100Bullabidgee involves facts different from the present case. There it was found that there was misleading conduct, which was contemporaneously relied upon by the plaintiff in entering into a contract to purchase land. In the present case, I have found there to have been no misleading conduct, and in any event no reliance by the defendant in entering into the lease many months later.
101Further, unlike in Bullabidgee, there is some evidence of what would have happened if Ms Fisher made enquiries, because Mr Clarke did so. In the circumstances of this case there is no sufficient or direct link between the alleged conduct in 2007 and the signing of the lease in August 2008.
102Ms Fisher claimed in her evidence that she believed that the purchase of the Business compelled her to remain at the premises. If that is so (and it was challenged by the plaintiff) it nevertheless meant that she might have remained even if she had known that the rent was above the market rate. Nor was there evidence about whether her business might have been affected by a change of location.

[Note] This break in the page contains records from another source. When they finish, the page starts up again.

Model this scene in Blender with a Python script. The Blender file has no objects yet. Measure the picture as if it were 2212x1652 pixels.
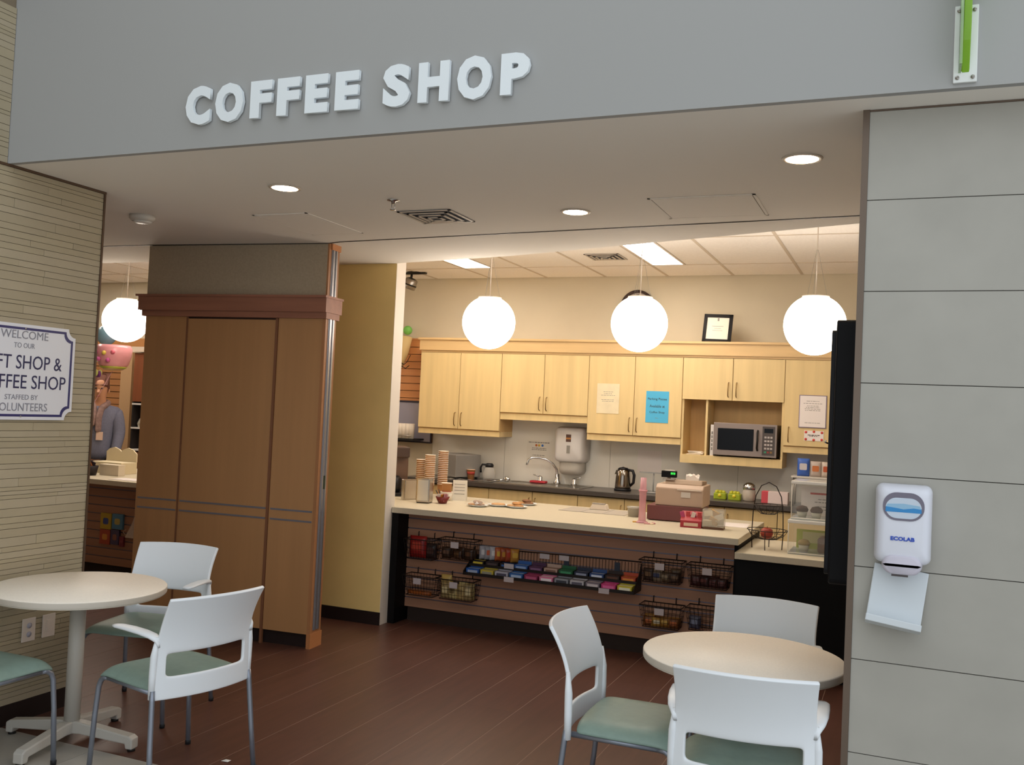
import bpy, bmesh, math, random
from mathutils import Vector, Matrix
random.seed(7)
SC = bpy.context.scene
COL = SC.collection
# ------------------------------------------------------------------ camera
YAW, PIT, ROL, FPX = 0.39456, 0.02975, 0.0459, 2058.2
cd = bpy.data.cameras.new('camera'); cam = bpy.data.objects.new('camera', cd); COL.objects.link(cam)
_f = Vector((-math.sin(YAW)*math.cos(PIT), math.cos(YAW)*math.cos(PIT), math.sin(PIT)))
_r = Vector((math.cos(YAW), math.sin(YAW), 0)); _u = _r.cross(_f)
_r2 = math.cos(ROL)*_r + math.sin(ROL)*_u; _u2 = -math.sin(ROL)*_r + math.cos(ROL)*_u
_m = Matrix((_r2, _u2, -_f)).transposed().to_4x4(); _m.translation = (0, 0, 1.66)
cam.matrix_world = _m
cd.sensor_fit = 'HORIZONTAL'; cd.sensor_width = 36.0; cd.lens = 36.0*FPX/2212; cd.clip_start = 0.05
SC.camera = cam
# ------------------------------------------------------------------ world (overcast daylight of the atrium) and exposure
W = bpy.data.worlds.new('atrium_daylight'); SC.world = W; W.use_nodes = True
bg = W.node_tree.nodes['Background']; bg.inputs[0].default_value = (0.90, 0.96, 1.0, 1); bg.inputs[1].default_value = 1.27
SC.view_settings.view_transform = 'Standard'; SC.view_settings.look = 'None'
SC.view_settings.gamma = 1.0; SC.view_settings.use_curve_mapping = False
SC.view_settings.exposure = 0.0
GLOBE_E, TUBE_E, DOWN_E = 11.0, 23.0, 50.0
# ------------------------------------------------------------------ materials
def lin(h):
    if isinstance(h, str):
        h = h.lstrip('#'); c = [int(h[i:i+2], 16)/255 for i in (0, 2, 4)]
    else: c = h
    return tuple((x/12.92 if x <= .04045 else ((x+.055)/1.055)**2.4) for x in c) + (1.0,)
_M = {}
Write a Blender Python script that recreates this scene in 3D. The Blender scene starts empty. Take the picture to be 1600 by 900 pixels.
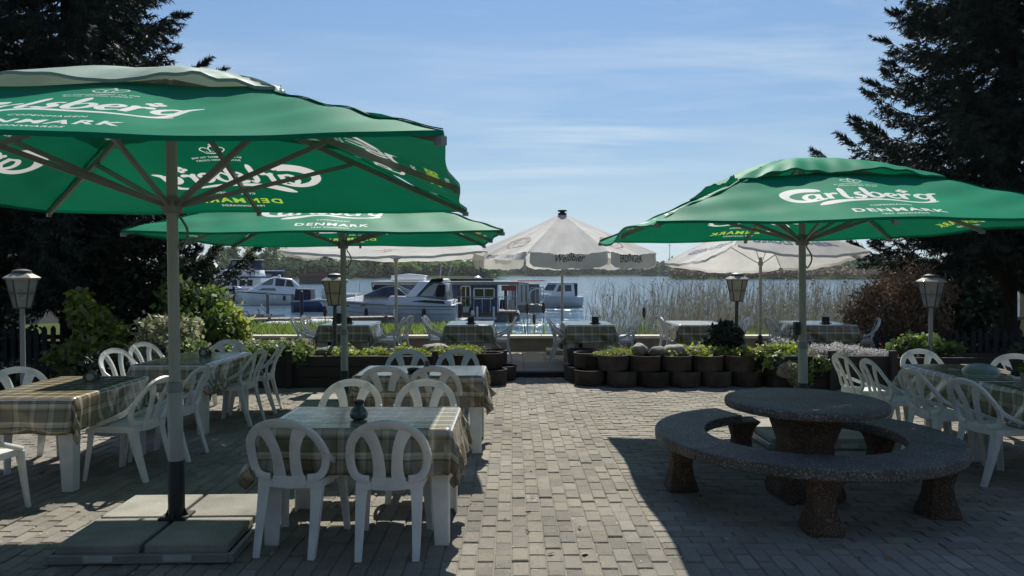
import bpy, bmesh, math, random
import numpy as np
from mathutils import Vector, Matrix, noise as mnoise
R = math.radians
random.seed(7); rng = np.random.default_rng(7)
SC = bpy.context.scene; COL = SC.collection

# ------------------------------------------------------------ camera, world, sun
CAMH = 1.65
cam_d = bpy.data.cameras.new("camera"); cam = bpy.data.objects.new("camera", cam_d); COL.objects.link(cam)
cam.location = (0, 0, CAMH); cam.rotation_euler = (R(90 - 1.14), 0, 0)
cam_d.sensor_width = 36; cam_d.lens = 26.0; cam_d.clip_start = 0.05; cam_d.clip_end = 12000
SC.camera = cam
SUN_EL, SUN_AZ = 48.0, 4.0          # azimuth clockwise from +Y
w = bpy.data.worlds.new("World"); SC.world = w; w.use_nodes = True
nt = w.node_tree; nt.nodes.clear()
N = nt.nodes.new; L = nt.links.new
out = N("ShaderNodeOutputWorld"); bg = N("ShaderNodeBackground"); L(bg.outputs[0], out.inputs[0])
sky = N("ShaderNodeTexSky"); sky.sky_type = 'NISHITA'; sky.sun_disc = False
sky.sun_elevation = R(SUN_EL); sky.sun_rotation = R(SUN_AZ); sky.altitude = 0
sky.air_density = 1.0; sky.dust_density = 0.6; sky.ozone_density = 1.6
bg.inputs[1].default_value = 0.05
# thin cirrus: stretched noise over the sky direction
tc = N("ShaderNodeTexCoord"); sep = N("ShaderNodeSeparateXYZ"); L(tc.outputs['Generated'], sep.inputs[0])
def mathn(op, a, b=None, clamp=False):
    m = N("ShaderNodeMath"); m.operation = op; m.use_clamp = clamp
    for i, v in enumerate((a, b)):
        if v is None: continue
        if isinstance(v, (int, float)): m.inputs[i].default_value = v
        else: L(v, m.inputs[i])
    return m.outputs[0]
zc = mathn('MAXIMUM', sep.outputs[2], 0.03); zc = mathn('ADD', zc, 0.12)
px = mathn('DIVIDE', sep.outputs[0], zc); py = mathn('DIVIDE', sep.outputs[1], zc)
cmb = N("ShaderNodeCombineXYZ"); L(px, cmb.inputs[0]); L(py, cmb.inputs[1])
mp = N("ShaderNodeMapping"); L(cmb.outputs[0], mp.inputs[0]); mp.inputs['Rotation'].default_value = (0, 0, R(-38)); mp.inputs['Scale'].default_value = (0.5, 2.1, 1)
n1 = N("ShaderNodeTexNoise"); L(mp.outputs[0], n1.inputs[0]); n1.inputs['Scale'].default_value = 1.1; n1.inputs['Detail'].default_value = 8; n1.inputs['Roughness'].default_value = 0.62; n1.inputs['Distortion'].default_value = 0.5
n2 = N("ShaderNodeTexNoise"); L(cmb.outputs[0], n2.inputs[0]); n2.inputs['Scale'].default_value = 0.45; n2.inputs['Detail'].default_value = 3
c1 = mathn('MULTIPLY', mathn('SUBTRACT', n1.outputs[0], 0.45, True), 3.6, True)
c2 = mathn('MULTIPLY', mathn('SUBTRACT', n2.outputs[0], 0.36, True), 3.6, True)
cl = mathn('MULTIPLY', mathn('MULTIPLY', c1, c2), 0.72)
mixc = N("ShaderNodeMix"); mixc.data_type = 'RGBA'; L(cl, mixc.inputs[0])
tint = N("ShaderNodeMix"); tint.data_type = 'RGBA'; tint.blend_type = 'MULTIPLY'; tint.inputs[0].default_value = 1.0
L(sky.outputs[0], tint.inputs[6]); tint.inputs[7].default_value = (0.92, 1.0, 1.14, 1)
ramp = N("ShaderNodeValToRGB"); L(mathn('MAXIMUM', sep.outputs[2], 0.0), ramp.inputs[0]); e = ramp.color_ramp.elements   # clear-day gradient, horizon to zenith
e[0].position = 0; e[0].color = (.66, .77, .82, 1); e[1].position = .06; e[1].color = (.58, .73, .79, 1)
for q, c in ((.18, (.34, .53, .73)), (.36, (.215, .385, .66)), (.7, (.13, .24, .50)), (1.0, (.09, .18, .42))): z = e.new(q); z.color = (*c, 1)
gsc = N("ShaderNodeMix"); gsc.data_type = 'RGBA'; gsc.blend_type = 'MULTIPLY'; gsc.inputs[0].default_value = 1; L(ramp.outputs[0], gsc.inputs[6]); gsc.inputs[7].default_value = (11.6, 12.4, 13.2, 1)
blend = N("ShaderNodeMix"); blend.data_type = 'RGBA'; blend.inputs[0].default_value = .78; L(tint.outputs[2], blend.inputs[6]); L(gsc.outputs[2], blend.inputs[7])
# clear sky is brightest round the sun and dims smoothly towards the side away from it
sd_ = N("ShaderNodeVectorMath"); sd_.operation = 'DOT_PRODUCT'; L(tc.outputs['Generated'], sd_.inputs[0]); sd_.inputs[1].default_value = (math.sin(R(SUN_AZ)) * math.cos(R(SUN_EL)), math.cos(R(SUN_AZ)) * math.cos(R(SUN_EL)), math.sin(R(SUN_EL)))
half = mathn('POWER', mathn('MULTIPLY', mathn('ADD', sd_.outputs['Value'], 1.0), 0.5, True), 1.7)
glow = mathn('ADD', mathn('MULTIPLY', half, 1.12), 0.20)
gl = N("ShaderNodeVectorMath"); gl.operation = 'SCALE'; L(blend.outputs[2], gl.inputs[0]); L(glow, gl.inputs['Scale'])
L(gl.outputs[0], mixc.inputs[6]); mixc.inputs[7].default_value = (10.2, 11.5, 12.6, 1)
L(mixc.outputs[2], bg.inputs[0])

sun_d = bpy.data.lights.new("sun", 'SUN'); sun = bpy.data.objects.new("sun", sun_d); COL.objects.link(sun)
sun_d.energy = 5.0; sun_d.angle = R(0.53); sun_d.color = (1.0, 0.95, 0.86)
sdir = Vector((math.sin(R(SUN_AZ)) * math.cos(R(SUN_EL)), math.cos(R(SUN_AZ)) * math.cos(R(SUN_EL)), math.sin(R(SUN_EL))))
sun.rotation_euler = sdir.to_track_quat('Z', 'Y').to_euler()
sun.location = (0, 0, 30)
SC.view_settings.view_transform = 'Standard'; SC.view_settings.look = 'None'
SC.view_settings.exposure = 0.50; SC.view_settings.gamma = 1.0
SC.render.engine = 'CYCLES'; SC.cycles.max_bounces = 6; SC.cycles.transparent_max_bounces = 8; SC.cycles.transmission_bounces = 4
SC.cycles.caustics_reflective = False; SC.cycles.caustics_refractive = False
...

103Further, Ms Fisher purchased in 2008 the remaining 35% interest of the business held by Mr Clarke. The price and value of that business would have been affected by a lower rent, but these matters were not explored in the evidence.
104I am not satisfied that any damage to the defendants resulted from any belief Ms Fisher had about the market rent. In particular, the evidence of Mr Clarke concerning his enquiries persuade me that the defendants suffered no damage by failing to make enquiries.
105Accordingly, I find that the defendants suffered no damage by reason of misleading conduct and therefore were not entitled to any set-off.
106The plaintiff raised a further issue in respect of the misleading conduct, namely that any set-off must be apportioned between the plaintiff and CBRE because CBRE was a concurrent wrongdoer under s 73 of the Civil Liability Act 2002 and s 87CD of the Trade Practices Act 1974.
107Because I have found that no set-off is available, it is not necessary that I decide this question.